Popular Chinatown bakery transforms into tapas bar

A variety of pintxos, right, are pictured alongside Croquetas de Jamon, above, and Iberico Kats ...

Sweets Raku, a French Japanese bakery, closed last June after 10 years of chestnut cream cakes on Spring Mountain Road in Chinatown; staffing challenges reportedly contributed to the closing.

Casa de Raku, a Spanish tapas place, quietly debuted in the same space over the holidays. Mitsuo Endo, owner of both and a James Beard Award finalist, had always wanted to open a Spanish tapas spot, which now joins two Japanese siblings, Aburiya Raku and Toridokoro Raku, in Endo’s restaurant portfolio.

Wine bottles racked behind glass mark the entrance to Casa de Raku. Around the corner stretches a narrow railroad-style dining room, with brick accents, dark woods and rich leather. Banquette seating lies to one side, bar stools with glassware overhead to the other; behind the bar, a leg of jamón Ibérico (the essential Spanish ham) awaits slicing. A chalkboard menu mantles one wall.

“When people walk in, we want it to feel like they’re walking in from the streets of San Sebastián,” said Cameron Mackintosh-Stewart, general manager of the restaurant, referring to the famed beach town in the Spanish Basque country.

“We want people to feel like they’re with friends, feeling at home.”

Bites and bites

Pintxos (pinchos) — small snacks, in Basque — headline the menu: crusty ovals of bread variously crowned. There is pan con tomate, its swath of tomato somehow bright and fresh in January; parchment-thin slices of jamón add lush fat and gentle salt.

Quenelles of egg salad, crab salad, and tuna salad with a Spanish pepper form other toppings. A seared foie gras pintxo is spattered with Ishikawa rock salt held in a small wooden bowl. Small wooden boxes, resembling tall sake cups, hold cocktail forks, cocktail spoons and miniature cleavers for tackling pintxos or other dishes.

The pintxos are cleanly and precisely fashioned, almost like nigiri, in that space where presentation previews flavor.

Although the restaurant is thoroughly Spanish, the wooden vessels and rock salt and the crafting of pintxos are among the Japanese accents at Casa de Raku, perhaps unsurprising given its predecessor and its two Japanese siblings in the Raku group.

Spain meets Japan

Jamón Ibérico (sliced straight from the leg), prosciutto di Parma and a Spanish blue cheese anchor the charcuterie spread. The cheese is made from the milk of the Payoya goat of Andalucia.

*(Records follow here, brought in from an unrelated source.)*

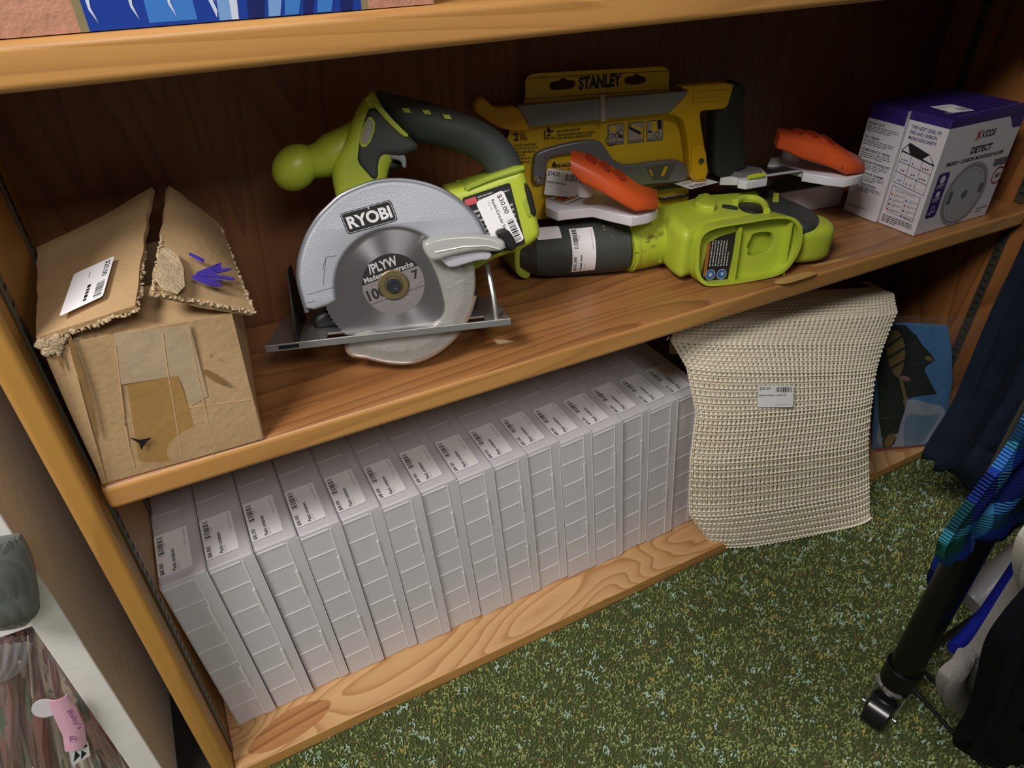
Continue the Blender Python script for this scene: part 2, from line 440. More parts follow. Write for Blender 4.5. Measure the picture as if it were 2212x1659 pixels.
for X, sgn in ((0, 1), (1.2, -1)):
    for yy in (.019, .16):
        for z0, z1 in ((0.002, ZM-TM-.002), (ZM+.002, ZT-.002)):
            st = MB().box((X, yy-.0065, z0), (X+sgn*.0025, yy+.0065, z1)) if sgn > 0 else MB().box((X-.0025, yy-.0065, z0), (X, yy+.0065, z1))
            so = st.build('shelf_standard', M_strip, case, bevel=.0006, bseg=2)
            sl = MB(); z = z0+.012
            xa = X+sgn*.0026
            while z < z1-.01:
                sl.box((min(X, xa), yy-.0035, z), (max(X, xa), yy+.0035, z+.0035)); z += .0127
            ch = sl.build('slot_row', M_dark, case, flat=True); ch['_w'] = case['_w']
# boat-shaped patch let into the bottom board
_bp = Fr((0,0,0), (1,0,0), (0,1,0))
pp = _bp.tr([(533,1628),(538,1612),(560,1585),(600,1548),(640,1524),(680,1513),(712,1512),(717,1519),(700,1550),(660,1582),(610,1612),(560,1630)])
MB().prism(_bp, smooth(pp, 2), .00002, .00022).build('patch', wood('patch_veneer', 'bd8550', '85502a', 'X', 7, 7, 9, .3, .42, .2, .8), case, flat=True)
for d_ in ([(1067,736),(1085,735),(1110,738),(1075,744)],):
    ch = MB(); f2 = Fr((0,0,ZM), (1,0,0), (0,1,0)); ch.prism(f2, f2.tr(d_), 0, .0008)
    tag(ch.build('wood_chip', mat('pale_splinter', 'd9c090', .6), loc=f2.hit(1085, 738)), 'small pale wood chip lying on the middle shelf below the circular saw', 'wood chip')
wp = MB(); f2 = Fr((0,0,ZM), (1,0,0), (0,1,0))
for pl in ([(1665,610),(1700,598),(1745,585),(1772,590),(1735,603),(1690,616)],[(1745,575),(1800,562),(1852,550),(1830,560),(1770,575)]):
    wp.prism(f2, smooth(f2.tr(pl), 2), .00002, .00015)
wp.build('worn_patch', mat('bare_wood', 'c0975c', .6, var=.2, vscale=60), case, flat=True)
# white cloth scuff lines on shelf: small scratches
sc_ = MB()
for (x0, y0, x1, y1) in ((588,898,690,868),(1440,735,1446,728)):
    a = f2.hit(x0, y0); b = f2.hit(x1, y1); t = (b-a).normalized().cross(Vector((0,0,1)))*.0003
    sc_.add([a-t+Vector((0,0,.0001)), b-t+Vector((0,0,.0001)), b+t+Vector((0,0,.0001)), a+t+Vector((0,0,.0001))], [(0,1,2,3)])
sc_.build('scratch', mat('scratch_light', 'c99c62', .6), case, flat=True)

# ---------------------------------------------------------------- floor with looped pile
def carpet_material(name):
    m = bpy.data.materials.new(name); m.use_nodes = True; nt = m.node_tree; N = nt.nodes; L = nt.links
    b = N['Principled BSDF']; b.inputs['Roughness'].default_value = .95; b.inputs['Specular IOR Level'].default_value = .1
    a = N.new('ShaderNodeAttribute'); a.attribute_name = 'yarn'; L.new(a.outputs['Color'], b.inputs['Base Color'])
    return m
fl = MB().box((-1.2, -1.4, FLOOR-.02), (2.2, D+.3, FLOOR))
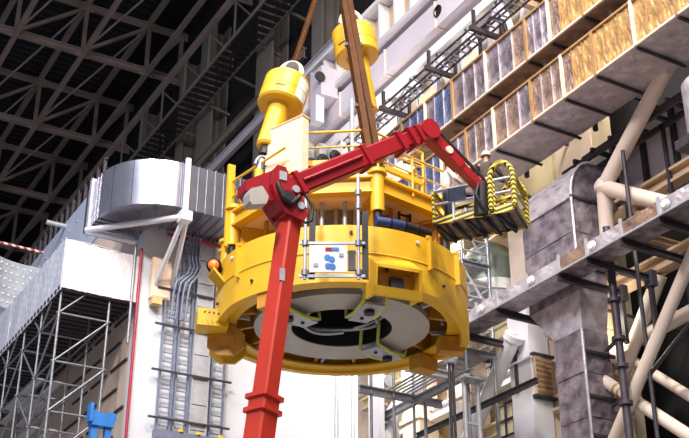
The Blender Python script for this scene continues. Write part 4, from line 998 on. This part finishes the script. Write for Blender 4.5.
for z in (12.8,14.4): MB().beam((24.15,33.3,z),(24.75,33.3,z),.08,.08).build('rung','lightsteel',t)
t = thing('white_stand', 'white branching steel stand below the yellow ring', 'stand', (24.2,39,0))
MB().box((23.85,38.6,0),(24.1,39.4,18.1)).build('edge_post','white',t)
for k in range(6): MB().box((24.1,38.7,13.6+k*.75),(24.35,39.3,13.68+k*.75)).build('rib','lightsteel',t)
MB().path([(24.2,39,13),(24.5,39,15.0),(24.7,39,16.3),(25.3,39,17.2),(26.2,39,18.0)], .32, 14).build('arm','white',t)
MB().path([(24.6,39,16.2),(24.75,39,15.3),(25.3,39,14.6),(26.2,39,14.0)], .28, 14).build('arm','white',t)
MB().tube((24.35,38.6,17.6),(24.35,39.4,17.6),.25,14).build('boss','lightsteel',t)
t = thing('vessel', 'grey green domed vessel end under the lift basket', 'vessel', (27.6,35,20))
MB().lathe([(0,2.0),(.4,1.95),(.9,1.6),(1.2,1.0),(1.28,.3),(1.28,0),(0,0)], (27.15,35.25,20.9), 32).build('dome','hood',t)
MB().lathe([(1.27,-.0),(1.27,-.45),(1.2,-.45)], (27.15,35.25,20.9), 32).build('rim_band','helmet',t)
MB().lathe([(1.2,-.45),(1.2,-1.42),(0,-1.42)], (27.15,35.25,20.9), 32).build('vessel_wall','lightsteel',t)
tag(MB().path([(26.7,32.0,23.5),(26.7,32.3,21.6),(26.6,32.2,20.0),(26.4,31.6,19.2),(26.0,30.9,18.9)], .12, 10).build('curved_pipe','green'), 'grey green pipe curving down past the pale column', 'pipe')
for k, (x, y, z) in enumerate(((26.9,31.9,20.9),(26.9,34.5,14.6))):
    tt = thing('wall_lattice_box', ['small dark framed opening beside the silver elbow','small dark framed box low beside the trestle'][k], 'frame', (x,y,z))
    MB().box((x,y-.5,z),(x+.12,y+.5,z+1.3)).build('panel','creamwall',tt)
    for q in (-.5,0,.5): MB().box((x-.06,y+q-.04,z),(x,y+q+.04,z+1.3)).build('bar','darksteel',tt)
    for q in (0,.6,1.25): MB().box((x-.06,y-.54,z+q),(x,y+.54,z+q+.08)).build('bar','darksteel',tt)
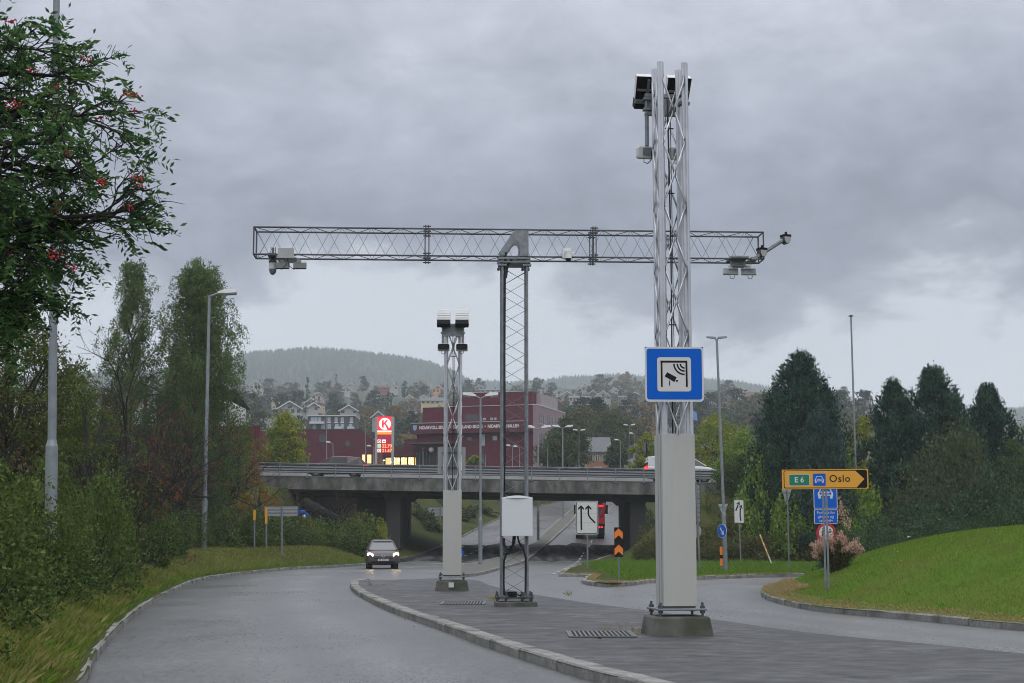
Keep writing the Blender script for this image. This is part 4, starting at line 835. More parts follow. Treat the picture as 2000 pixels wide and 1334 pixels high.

“It’s a very rare type of goat,” Mackintosh-Stewart said. “It’s quite a hard product to get; it’s very special to Spain. It’s a lot milder than traditional French blue cheese.”

Casa de Raku takes up appetizers with patatas bravas; the yolk of a poached egg binds the potatoes and jamón. Croquetas stuffed with potatoes and jamón are swaddled in panko, then deep-fried. The pillowy croquetas are like a cloud with crunch.

Flicks of Ishikawa salt sharpen the octopus (pulpo) in garlic-white wine sauce. Striploin steak from an Oregon producer, aged 28 days, receives grace notes of truffle oil.

And then there is a signature dish, the Ibérico katsu, featuring panko-crusted Ibérico tenderloin served with a brushstroke of katsu sauce, a jot of French mustard and a tangle of microgreens. Slice the katsu with one of the small cleavers.

“It’s a classic Spanish ingredient for a classic Japanese dish,” Mackintosh-Stewart said.

Cheese whiz

Casa de Raku goes through a leg of jamón Ibérico a month. A dear ingredient is made even dearer because only about 40 percent of the leg can be used for the menu, which changes once a month.

The sherries (a classic pintxos adjutant) and the nicely edited selection of Spanish wines also repay exploration. You might finish the evening with a slice of Basque cheesecake mixing cream cheese and manchego cheese. A flurry of grated manchego tops the dessert; the grated cheese is milder than when it’s sliced.

It’s yet one more detail in a restaurant resplendent with details that make the meal and the mood.